Ancient Greek rationalism, combined with Christian theology, can be summarized as "we can employ reasoning to understand the universe, precisely because the universe was created by an intelligent, reasonable being, God."

Isaac Newton was a product of this new way of thinking. He discovered the Calculus and virtually all of classical mechanics.

His discovery of a universal law of gravitation made it undeniable that the entire universe, every speck of dust and every star in it, was governed by simple mathematical laws, also called "Natural Laws". This added weight to an idea which had been conceived of in ancient Rome, and realized in the creation of the united States of America: the idea that there are fundamental, inalienable laws of morality and ethical conduct, created not by people or culture, but by God Himself. Like the mathematical laws of physics, these moral laws are binding upon all people in all ages, whether they are aware of them or not. This way of thinking about ethics and government is known as natural law philosophy, and is the second great idea of western civilization.

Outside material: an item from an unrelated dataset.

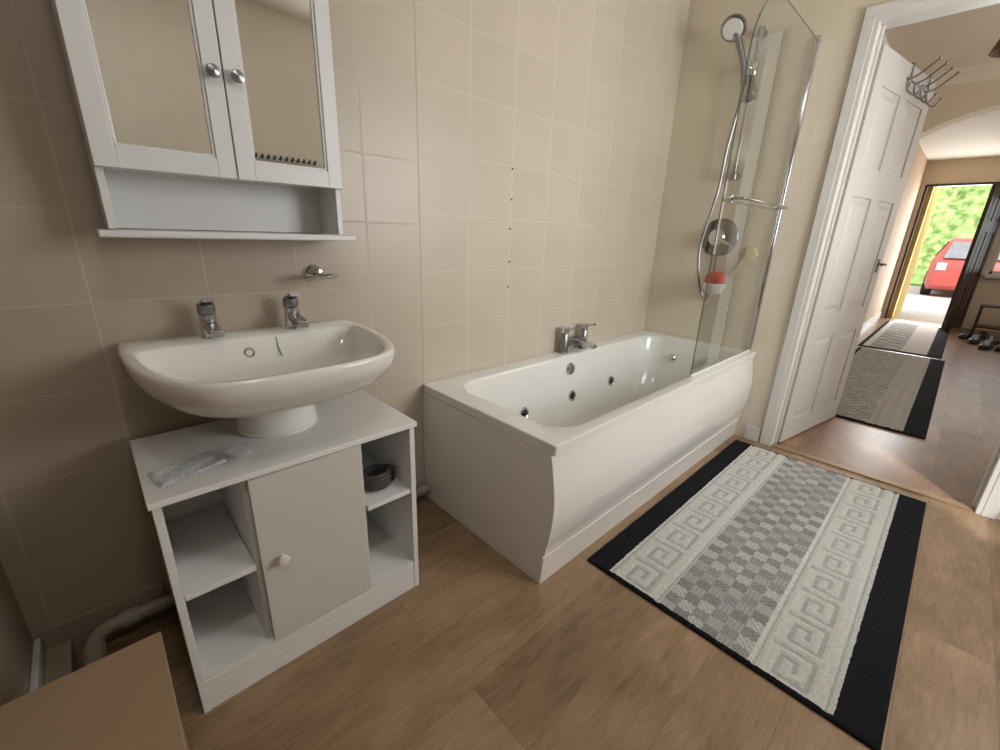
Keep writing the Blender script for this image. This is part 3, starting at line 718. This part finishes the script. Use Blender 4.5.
for i,(x,y,r0) in enumerate(((8.45,-1.64,2.9),(8.50,-1.76,2.8),(8.1,-1.72,3.0),(8.12,-1.85,3.1),(7.75,-1.82,2.9),(7.78,-1.95,3.0),(8.3,-1.99,2.7),(8.0,-2.10,2.8))): shoe(x,y,r0,LEA,'black leather shoe on the hall floor')
e=thing('shoe_rack',(8.9,-2.15,0),'low dark shoe rack below the hall window','shoe rack')
mb=MB()
for y in(-2.55,-1.70):
    for x in(8.75,9.05): mb.box(x-.012,x+.012,y-.012,y+.012,0,.42)
for z in(.12,.40): mb.box(8.74,9.06,-2.56,-1.69,z,z+.02)
build('frame',mb,DKW,parent=e,bevel=.002)

# ---------------------------------------------------------------- outside
struct('ground',bx(HX+.1,40,-14,12,-.12,-.05),mat('pale_paving',(198,192,182),.9,var=.1,scale=3))
struct('wall_porch',bx(HX+.1,11.2,-.77,-.50,-.05,2.6),mat('yellow_render',(212,180,104),.8,var=.05))
GRS=mat('grass',(140,168,92),.9,var=.3,scale=6,bump=.5,bscale=30)
o=build('lawn',bx(19.6,22.3,-12,10,-.0495,.02),GRS,kind='stuff',label='bright green lawn beyond the parked car',category='grass')
FO=foliage_mat('leafy_green')
mb=MB(); loops=[]
rnd=random.Random(2)
for i in range(41):
    y=-9+i*.42; lp=[]
    for k in range(14):
        a=math.pi*k/13; rr=1+rnd.uniform(-.18,.18) if 0<k<13 else 1
        lp.append((24.2-1.3*math.cos(a)*rr,y+rnd.uniform(-.1,.1),-.048+3.8*math.sin(a)*rr))
    loops.append(lp)
mb.loft(loops,0,True,True)
o=build('hedge',mb,FO,label='tall leafy green hedge behind the drive',category='hedge'); o['kind']='stuff'
CR=mat('red_car_paint',(178,74,66),.4,var=.03,coat=.2); CG=mat('car_window',(130,130,132),.15,var=.1)
KY=-1.58
car=thing('car',(17,KY,-.05),'red hatchback parked on the paved drive','car')
X0=2.6
def sec(x,w,z0,z1,zr,wr):
    x+=X0
    return [(x,KY+s*ww,zz) for s,ww,zz in ((-1,w*.92,z0),(-1,w,z0+.15),(-1,w,z1-.12),(-1,w*.96,z1),(-1,wr,zr),(1,wr,zr),(1,w*.96,z1),(1,w,z1-.12),(1,w,z0+.15),(1,w*.92,z0))]
S=[sec(13.0,.72,.25,.70,.72,.68),sec(13.12,.80,.15,.85,.87,.74),sec(13.3,.83,.13,.90,1.25,.62),sec(13.6,.84,.13,.92,1.40,.58),sec(14.9,.84,.13,.92,1.42,.58),sec(15.5,.84,.13,.90,1.0,.70),sec(16.3,.82,.13,.85,.87,.70),sec(16.7,.74,.2,.68,.70,.62)]
build('body',MB().loft(S,0,True,True),CR,parent=car,angle=40,bevel=.03)
mb=MB().add([(X0+13.08,KY-.62,.92),(X0+13.08,KY+.62,.92),(X0+13.34,KY+.54,1.31),(X0+13.34,KY-.54,1.31)],[(0,1,2,3)])
mb.add([(X0+13.5,KY+.80,.95),(X0+14.9,KY+.80,.95),(X0+14.8,KY+.64,1.33),(X0+13.6,KY+.64,1.33)],[(0,1,2,3)])
build('windows',mb,CG,parent=car)
for x in(13.75,15.9):
    for s in(-1,1):
        build('wheel',MB().lathe([(.18,-.1),(.30,-.1),(.31,-.06),(.31,.06),(.30,.1),(.18,.1),(.16,.06),(0,.07)],(X0+x,KY+s*.76,.26),(0,s,0),28),DARK,parent=car)
TL=mat('tail_lamp',(225,215,210),.2,var=.05)
for s in(-1,1): build('tail_light',bx(X0+12.98,X0+13.10,KY+s*.60-.09,KY+s*.60+.09,.62,.80),TL,parent=car,bevel=.01)

# ---------------------------------------------------------------- lights
def area(name,loc,rot,sx,sy,e,col=(1,1,1)):
    l=bpy.data.lights.new(name,'AREA'); l.shape='RECTANGLE'; l.size=sx; l.size_y=sy; l.energy=e; l.color=col
    o=bpy.data.objects.new(name,l); o.location=loc; o.rotation_euler=rot; COL.objects.link(o); return o
area('window_daylight',((WX0+WX1)/2,YF-.12,(WZ0+WZ1)/2),(math.radians(90),0,math.radians(8)),WX1-WX0,WZ1-WZ0,39,(.97,.985,1))
area('bathroom_fill_light',(.15,-1.5,ZC-.03),(0,math.radians(-18),0),.3,.3,6.5,(1,.99,.96))  # added fill near the ceiling, no lamp fitting there
area('hall_side_light',(4.2,HR+.05,1.5),(math.radians(90),0,0),1.6,1.2,21,(1,.97,.93))  # unseen area light by the solid right wall, no window there
area('front_door_daylight',(HX+.25,-1.2,1.1),(0,math.radians(90),0),2.0,.8,50,(1,1,1))
area('hall_far_side_light',(7.4,HR+.05,1.5),(math.radians(90),0,0),1.5,1.2,14,(1,.97,.93))  # another unseen area light along the same windowless wall
sun=bpy.data.lights.new('sun','SUN'); sun.energy=4; sun.angle=.05; so=bpy.data.objects.new('sun',sun); so.rotation_euler=(math.radians(25),math.radians(-40),0); COL.objects.link(so)
w=bpy.data.worlds.new('world'); bpy.context.scene.world=w; w.use_nodes=True
bg=w.node_tree.nodes['Background']; bg.inputs[0].default_value=(.92,.96,1,1); bg.inputs[1].default_value=1.9

# ---------------------------------------------------------------- camera
right=Vector((0.7268,-0.6859,0.0332)); fwd=Vector((0.6585,0.6832,-0.3134))
fwd.normalize(); right=(right-fwd*right.dot(fwd)).normalized(); up=right.cross(fwd)
cam=bpy.data.cameras.new('camera'); cam.sensor_width=36; cam.lens=428.6*.036; cam.clip_start=.02
co=bpy.data.objects.new('camera',cam); COL.objects.link(co)
M=Matrix((right,up,-fwd)).transposed().to_4x4(); M.translation=Vector((0,-1.418,1.13)); co.matrix_world=M
bpy.context.scene.camera=co
bpy.context.scene.view_settings.view_transform='Standard'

Western civilization and science reached their peak at the turn of the 19th century. Acceptance of Charles Darwin’s theory of evolution marked the beginning of its decline. The ideas that created our modern world were born out of both Christianity and rationalism. The last great idea to come out of Western Civilization was the invention of the computer. This happened in the 1930’s, and computers themselves have not fundamentally changed since this time. There have been no great new ideas since this time, and we can expect this to continue to be the case as long as God is driven further and further from the minds of each generation.

This is the Great Challenge of educators and intellectuals today. To restore the heart and soul of Western Civilization itself.